La vera sfida che deve affrontare il sistema bancario, anche in Toscana, si misura su:
1. forte radicamento sul territorio;
2. innovazione di prodotto nel rispetto di regole di trasparenza e di tutela di tutte le aree del risparmio – stabilendo con i risparmiatori un vero “Patto di garanzia”;
3. un modello di relazioni sindacali condiviso che sappia sviluppare una grande attenzione all’Etica Sociale.
Nella nostra Regione, negli ultimi anni abbiamo assistito a Gruppi che hanno via via ridimensionato la propria presenza sul territorio (impoverendo lo storico tessuto delle Casse di Risparmio) con costi pesanti sui lavoratori e con un modello di relazioni sindacali vergognoso, pensiamo soprattutto al Gruppo Bipielle e dall’altro al Gruppo M.P.S. che ha fatto del rapporto con il territorio e del rispetto ai problemi sociali il proprio punto di forza. Anche il Sindacato ha fatto la sua parte pur di garantire che i processi di ristrutturazione fossero improntati ad una effettiva tutela dell’occupazione. Evidentemente ci sono sempre due modi, due strada per affrontare gli stessi problemi.

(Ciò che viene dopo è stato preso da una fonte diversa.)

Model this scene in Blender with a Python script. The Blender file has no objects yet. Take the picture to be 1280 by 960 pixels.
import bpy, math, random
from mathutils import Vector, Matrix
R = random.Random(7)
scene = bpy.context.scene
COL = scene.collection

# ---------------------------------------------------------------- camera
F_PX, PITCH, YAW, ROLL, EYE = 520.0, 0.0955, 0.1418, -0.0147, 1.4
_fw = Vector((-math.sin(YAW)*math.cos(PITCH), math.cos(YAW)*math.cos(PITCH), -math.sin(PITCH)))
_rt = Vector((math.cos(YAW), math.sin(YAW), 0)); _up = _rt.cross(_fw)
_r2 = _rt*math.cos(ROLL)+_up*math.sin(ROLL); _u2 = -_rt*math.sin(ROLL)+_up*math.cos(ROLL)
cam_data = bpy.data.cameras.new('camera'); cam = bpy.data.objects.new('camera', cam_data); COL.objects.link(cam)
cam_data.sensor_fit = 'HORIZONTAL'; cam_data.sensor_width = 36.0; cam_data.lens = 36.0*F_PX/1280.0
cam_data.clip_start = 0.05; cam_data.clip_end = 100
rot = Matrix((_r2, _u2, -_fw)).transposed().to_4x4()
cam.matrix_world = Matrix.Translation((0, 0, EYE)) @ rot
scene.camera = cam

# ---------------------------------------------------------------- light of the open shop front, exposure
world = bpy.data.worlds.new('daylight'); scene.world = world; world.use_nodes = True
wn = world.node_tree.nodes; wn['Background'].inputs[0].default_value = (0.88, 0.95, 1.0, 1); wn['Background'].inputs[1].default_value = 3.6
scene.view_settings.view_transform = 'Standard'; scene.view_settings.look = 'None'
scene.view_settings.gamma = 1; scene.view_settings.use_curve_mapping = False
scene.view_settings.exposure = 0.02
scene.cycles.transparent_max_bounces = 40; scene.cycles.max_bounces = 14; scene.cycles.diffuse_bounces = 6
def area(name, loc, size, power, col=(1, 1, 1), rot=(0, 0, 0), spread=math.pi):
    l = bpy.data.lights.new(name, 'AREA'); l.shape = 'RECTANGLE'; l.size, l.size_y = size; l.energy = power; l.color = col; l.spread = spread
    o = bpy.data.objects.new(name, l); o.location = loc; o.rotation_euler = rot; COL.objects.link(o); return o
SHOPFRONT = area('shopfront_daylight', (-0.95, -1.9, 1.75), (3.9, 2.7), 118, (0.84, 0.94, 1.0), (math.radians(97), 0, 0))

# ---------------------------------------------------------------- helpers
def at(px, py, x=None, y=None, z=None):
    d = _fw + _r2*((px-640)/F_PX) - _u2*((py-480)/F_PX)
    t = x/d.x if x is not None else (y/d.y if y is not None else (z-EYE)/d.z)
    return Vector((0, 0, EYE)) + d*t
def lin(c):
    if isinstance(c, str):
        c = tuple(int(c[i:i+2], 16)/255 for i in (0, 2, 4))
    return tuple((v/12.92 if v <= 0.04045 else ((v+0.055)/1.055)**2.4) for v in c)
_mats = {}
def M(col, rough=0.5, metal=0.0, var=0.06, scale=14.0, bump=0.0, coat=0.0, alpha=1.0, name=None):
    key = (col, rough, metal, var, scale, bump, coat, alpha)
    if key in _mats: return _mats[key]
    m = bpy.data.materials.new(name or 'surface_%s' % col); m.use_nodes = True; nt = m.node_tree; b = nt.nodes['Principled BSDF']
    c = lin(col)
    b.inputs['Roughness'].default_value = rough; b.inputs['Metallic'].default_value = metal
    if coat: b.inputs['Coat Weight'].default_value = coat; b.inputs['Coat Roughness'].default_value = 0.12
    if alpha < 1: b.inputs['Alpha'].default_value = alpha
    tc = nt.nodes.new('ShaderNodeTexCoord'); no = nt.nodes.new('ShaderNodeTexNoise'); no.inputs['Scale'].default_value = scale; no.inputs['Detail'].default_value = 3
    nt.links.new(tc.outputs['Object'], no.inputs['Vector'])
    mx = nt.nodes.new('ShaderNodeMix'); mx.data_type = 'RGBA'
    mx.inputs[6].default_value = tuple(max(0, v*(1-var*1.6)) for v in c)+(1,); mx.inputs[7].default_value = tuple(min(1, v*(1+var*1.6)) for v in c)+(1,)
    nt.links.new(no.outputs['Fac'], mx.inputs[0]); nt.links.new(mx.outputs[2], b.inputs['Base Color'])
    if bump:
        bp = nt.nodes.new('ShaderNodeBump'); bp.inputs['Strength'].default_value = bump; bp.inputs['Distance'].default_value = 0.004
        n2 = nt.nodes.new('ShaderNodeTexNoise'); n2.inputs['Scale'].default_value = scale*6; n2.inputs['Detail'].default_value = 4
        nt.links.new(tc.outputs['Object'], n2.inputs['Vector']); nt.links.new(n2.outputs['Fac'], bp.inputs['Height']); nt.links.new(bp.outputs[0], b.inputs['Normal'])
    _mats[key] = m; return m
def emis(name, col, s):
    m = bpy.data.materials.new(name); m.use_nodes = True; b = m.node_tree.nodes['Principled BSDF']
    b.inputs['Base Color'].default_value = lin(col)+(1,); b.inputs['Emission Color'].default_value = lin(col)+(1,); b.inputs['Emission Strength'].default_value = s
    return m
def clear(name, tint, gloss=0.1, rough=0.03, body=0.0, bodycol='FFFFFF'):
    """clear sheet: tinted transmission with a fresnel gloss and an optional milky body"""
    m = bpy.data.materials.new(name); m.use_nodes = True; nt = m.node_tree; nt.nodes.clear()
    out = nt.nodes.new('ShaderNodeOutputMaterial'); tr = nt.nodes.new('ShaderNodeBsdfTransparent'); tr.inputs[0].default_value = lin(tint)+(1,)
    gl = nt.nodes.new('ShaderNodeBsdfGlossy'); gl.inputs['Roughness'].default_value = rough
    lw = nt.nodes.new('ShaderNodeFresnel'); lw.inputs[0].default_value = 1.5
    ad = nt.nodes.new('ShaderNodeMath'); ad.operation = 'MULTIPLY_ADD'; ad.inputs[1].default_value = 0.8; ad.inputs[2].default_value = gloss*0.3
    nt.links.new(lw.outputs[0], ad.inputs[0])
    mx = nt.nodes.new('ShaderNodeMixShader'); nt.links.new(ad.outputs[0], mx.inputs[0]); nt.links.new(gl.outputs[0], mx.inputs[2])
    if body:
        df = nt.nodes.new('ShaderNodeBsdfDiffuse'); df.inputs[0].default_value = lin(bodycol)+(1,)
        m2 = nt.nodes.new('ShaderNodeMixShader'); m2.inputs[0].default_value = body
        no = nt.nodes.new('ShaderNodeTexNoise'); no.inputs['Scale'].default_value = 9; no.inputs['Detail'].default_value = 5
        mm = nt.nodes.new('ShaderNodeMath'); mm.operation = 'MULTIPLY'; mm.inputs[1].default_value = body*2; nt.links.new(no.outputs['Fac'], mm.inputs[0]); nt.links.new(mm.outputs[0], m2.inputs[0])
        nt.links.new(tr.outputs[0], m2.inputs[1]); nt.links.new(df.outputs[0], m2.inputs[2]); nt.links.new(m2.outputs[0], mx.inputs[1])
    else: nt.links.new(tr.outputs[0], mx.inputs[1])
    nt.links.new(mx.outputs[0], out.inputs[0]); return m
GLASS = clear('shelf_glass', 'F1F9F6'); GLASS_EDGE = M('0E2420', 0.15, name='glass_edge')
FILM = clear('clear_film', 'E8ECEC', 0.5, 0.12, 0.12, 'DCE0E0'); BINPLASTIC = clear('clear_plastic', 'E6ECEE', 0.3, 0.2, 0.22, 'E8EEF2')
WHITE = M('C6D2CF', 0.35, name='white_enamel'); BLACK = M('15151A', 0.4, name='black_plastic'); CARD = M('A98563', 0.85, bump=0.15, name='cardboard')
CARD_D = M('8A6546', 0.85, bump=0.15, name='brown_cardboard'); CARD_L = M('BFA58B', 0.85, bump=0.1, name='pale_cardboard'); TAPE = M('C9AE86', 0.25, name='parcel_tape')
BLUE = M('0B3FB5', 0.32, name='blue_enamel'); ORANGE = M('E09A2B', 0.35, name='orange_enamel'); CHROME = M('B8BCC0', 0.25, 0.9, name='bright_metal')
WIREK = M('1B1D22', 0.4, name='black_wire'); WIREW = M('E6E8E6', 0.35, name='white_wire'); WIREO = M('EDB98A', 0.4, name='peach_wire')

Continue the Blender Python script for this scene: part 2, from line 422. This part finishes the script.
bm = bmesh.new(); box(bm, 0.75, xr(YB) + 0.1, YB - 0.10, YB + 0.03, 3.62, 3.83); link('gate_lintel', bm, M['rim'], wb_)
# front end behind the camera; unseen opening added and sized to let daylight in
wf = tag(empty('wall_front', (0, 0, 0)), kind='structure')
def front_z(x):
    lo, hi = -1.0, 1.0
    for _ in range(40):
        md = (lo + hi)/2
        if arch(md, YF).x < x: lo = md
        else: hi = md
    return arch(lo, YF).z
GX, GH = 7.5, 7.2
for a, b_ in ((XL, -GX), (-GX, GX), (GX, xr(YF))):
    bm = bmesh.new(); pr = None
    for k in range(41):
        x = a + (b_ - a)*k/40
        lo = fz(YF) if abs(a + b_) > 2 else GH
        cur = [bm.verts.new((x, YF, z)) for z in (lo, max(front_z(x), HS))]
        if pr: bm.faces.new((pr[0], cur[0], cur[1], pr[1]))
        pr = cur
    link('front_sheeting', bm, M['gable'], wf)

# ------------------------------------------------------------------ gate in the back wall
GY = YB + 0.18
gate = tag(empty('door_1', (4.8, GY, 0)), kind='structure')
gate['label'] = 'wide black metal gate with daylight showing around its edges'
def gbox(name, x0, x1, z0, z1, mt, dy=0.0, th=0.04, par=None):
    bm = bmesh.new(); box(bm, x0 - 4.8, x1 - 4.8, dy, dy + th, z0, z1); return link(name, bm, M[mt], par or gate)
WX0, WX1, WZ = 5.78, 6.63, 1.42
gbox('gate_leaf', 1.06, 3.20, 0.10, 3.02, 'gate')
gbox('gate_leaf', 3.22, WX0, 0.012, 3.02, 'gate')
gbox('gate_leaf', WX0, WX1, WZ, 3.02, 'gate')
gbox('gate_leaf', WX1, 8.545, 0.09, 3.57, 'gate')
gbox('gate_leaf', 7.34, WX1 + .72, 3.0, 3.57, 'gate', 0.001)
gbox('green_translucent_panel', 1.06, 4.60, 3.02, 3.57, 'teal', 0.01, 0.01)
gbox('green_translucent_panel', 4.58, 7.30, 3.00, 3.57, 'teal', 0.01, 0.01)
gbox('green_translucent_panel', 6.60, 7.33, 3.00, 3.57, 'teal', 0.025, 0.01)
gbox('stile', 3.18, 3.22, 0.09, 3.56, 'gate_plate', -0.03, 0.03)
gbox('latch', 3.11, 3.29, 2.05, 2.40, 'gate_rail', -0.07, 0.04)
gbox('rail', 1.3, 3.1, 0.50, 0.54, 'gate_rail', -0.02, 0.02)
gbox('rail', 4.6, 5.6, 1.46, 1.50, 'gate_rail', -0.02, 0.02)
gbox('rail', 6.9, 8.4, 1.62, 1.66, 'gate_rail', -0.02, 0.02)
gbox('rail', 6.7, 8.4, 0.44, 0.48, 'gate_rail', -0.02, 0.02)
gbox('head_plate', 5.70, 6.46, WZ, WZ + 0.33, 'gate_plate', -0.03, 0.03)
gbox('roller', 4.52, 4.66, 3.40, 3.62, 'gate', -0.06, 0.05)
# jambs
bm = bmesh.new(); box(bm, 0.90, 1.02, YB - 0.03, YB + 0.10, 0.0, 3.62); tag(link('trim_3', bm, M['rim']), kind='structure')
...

E’ da qui che bisogna partire. Dalla necessità di riattivare un circuito virtuoso fra realtà produttive, sistema creditizio e comunità locali, capace di progettare uno sviluppo che massimizzi e redistribuisca i benefici.
E’ questo il ruolo che spetta alle istituzioni locali e alla politica, quello di sapere immaginare e guidare le dinamiche economiche e sociali sulla base di precise priorità e di progetti di intervento. Il recente Accordo fra Regione Toscana e Banche è certamente positivo, ma rappresenta il primo passo, il vero obbiettivo è un Patto Sociale per lo sviluppo che coinvolga in particolare gli Istituti di Credito che hanno a cuore il nostro territorio.
Tutto il resto è polemica contingente, pura strumentalizzazione, miope ed improprio regolamento di conti, o peggio ancora tentativo di ridurre ulteriormente la dialettica democratica attraverso l’attacco ai meccanismi di contrappeso istituzionale.